Studying Movements and Change Rather Than Advocating for Them

Harley explained how her report is intended to foster more meaningful digital media and learning experiences in higher education by exposing both the wishful thinking of would-be reformers and the reasons that institutional constraints came into existence in the first place.  For her, the “hopes and dreams for a new world order created by Web 2.0” will inevitably be balanced not only by “disciplinary culture and tradition,” but also by an “individual’s imperative to advance his or her career and field.”

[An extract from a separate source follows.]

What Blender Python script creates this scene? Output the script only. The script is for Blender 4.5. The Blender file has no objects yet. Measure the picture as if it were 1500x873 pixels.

Harley described herself not as a pessimist, but as someone who values and does “rigorous empirical work.”  Although she might “challenge the punditry that calls for, or predicts, a dismantling of the higher education system as we know it,” she also expressed her hope that “new media can help a new generation communicate effectively and engagingly, especially with the written word.”  However, she reminded her audience that for digital pedagogy to be effective on college campuses, “faculty values and their significant disciplinary experience will be key in many ways. They will need to be honored in the conversation — rather than dismissed as Luddites — if they don’t buy-in entirely to digital utopian dreams.”